WHAT TO PRODUCE
Reproduce each line from the first in the data through the line that contains "from mathutils import Vector, Matrix" exactly; give nothing else.

MATERIAL PROVIDED

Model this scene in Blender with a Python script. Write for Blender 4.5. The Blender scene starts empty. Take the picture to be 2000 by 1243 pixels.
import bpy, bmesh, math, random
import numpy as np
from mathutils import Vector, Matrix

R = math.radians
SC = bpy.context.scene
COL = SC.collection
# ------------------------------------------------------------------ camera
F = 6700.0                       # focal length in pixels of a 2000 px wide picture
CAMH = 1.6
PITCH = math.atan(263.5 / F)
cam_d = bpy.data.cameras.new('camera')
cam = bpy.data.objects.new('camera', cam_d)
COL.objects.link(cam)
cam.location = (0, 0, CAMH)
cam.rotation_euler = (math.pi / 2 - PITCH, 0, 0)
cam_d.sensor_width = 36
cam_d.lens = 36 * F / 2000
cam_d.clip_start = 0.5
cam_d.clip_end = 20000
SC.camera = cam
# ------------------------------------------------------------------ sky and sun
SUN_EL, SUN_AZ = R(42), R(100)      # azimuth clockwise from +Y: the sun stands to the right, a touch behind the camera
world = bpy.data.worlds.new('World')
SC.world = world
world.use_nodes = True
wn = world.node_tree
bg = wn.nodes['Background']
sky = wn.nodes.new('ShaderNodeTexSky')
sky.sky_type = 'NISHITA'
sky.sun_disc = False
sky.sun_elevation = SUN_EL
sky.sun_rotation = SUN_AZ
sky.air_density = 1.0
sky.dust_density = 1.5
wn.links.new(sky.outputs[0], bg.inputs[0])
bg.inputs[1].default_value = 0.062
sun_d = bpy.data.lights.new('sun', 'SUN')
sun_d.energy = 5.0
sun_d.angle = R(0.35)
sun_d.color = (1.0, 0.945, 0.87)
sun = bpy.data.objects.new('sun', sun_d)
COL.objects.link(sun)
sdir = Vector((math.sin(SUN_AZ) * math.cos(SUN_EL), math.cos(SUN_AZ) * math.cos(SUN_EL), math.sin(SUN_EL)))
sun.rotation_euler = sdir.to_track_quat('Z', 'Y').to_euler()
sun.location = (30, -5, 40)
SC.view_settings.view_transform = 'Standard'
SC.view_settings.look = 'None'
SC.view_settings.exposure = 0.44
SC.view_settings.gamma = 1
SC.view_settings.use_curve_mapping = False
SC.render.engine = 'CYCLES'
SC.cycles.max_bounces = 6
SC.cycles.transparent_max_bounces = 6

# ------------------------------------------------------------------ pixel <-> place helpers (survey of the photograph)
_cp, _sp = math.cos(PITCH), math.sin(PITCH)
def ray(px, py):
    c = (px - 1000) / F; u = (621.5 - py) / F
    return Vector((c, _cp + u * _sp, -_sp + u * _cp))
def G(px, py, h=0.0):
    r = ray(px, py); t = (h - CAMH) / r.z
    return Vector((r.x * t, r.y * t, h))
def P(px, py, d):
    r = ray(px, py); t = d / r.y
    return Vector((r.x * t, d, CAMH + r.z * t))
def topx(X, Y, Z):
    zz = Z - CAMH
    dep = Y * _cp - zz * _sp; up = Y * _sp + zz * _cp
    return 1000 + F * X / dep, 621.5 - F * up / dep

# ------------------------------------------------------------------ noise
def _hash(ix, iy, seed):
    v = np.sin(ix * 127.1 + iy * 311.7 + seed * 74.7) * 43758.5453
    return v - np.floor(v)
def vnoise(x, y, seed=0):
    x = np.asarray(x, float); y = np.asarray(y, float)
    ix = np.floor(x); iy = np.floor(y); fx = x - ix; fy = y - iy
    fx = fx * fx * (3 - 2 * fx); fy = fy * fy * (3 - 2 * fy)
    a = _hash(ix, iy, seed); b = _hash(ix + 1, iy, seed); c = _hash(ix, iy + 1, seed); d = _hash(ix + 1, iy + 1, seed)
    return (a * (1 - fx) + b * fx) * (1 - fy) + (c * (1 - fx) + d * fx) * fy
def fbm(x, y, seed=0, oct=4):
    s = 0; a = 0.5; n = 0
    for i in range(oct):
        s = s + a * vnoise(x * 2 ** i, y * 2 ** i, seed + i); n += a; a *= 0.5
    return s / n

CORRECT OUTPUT
Model this scene in Blender with a Python script. Write for Blender 4.5. The Blender scene starts empty. Take the picture to be 2000 by 1243 pixels.
import bpy, bmesh, math, random
import numpy as np
from mathutils import Vector, Matrix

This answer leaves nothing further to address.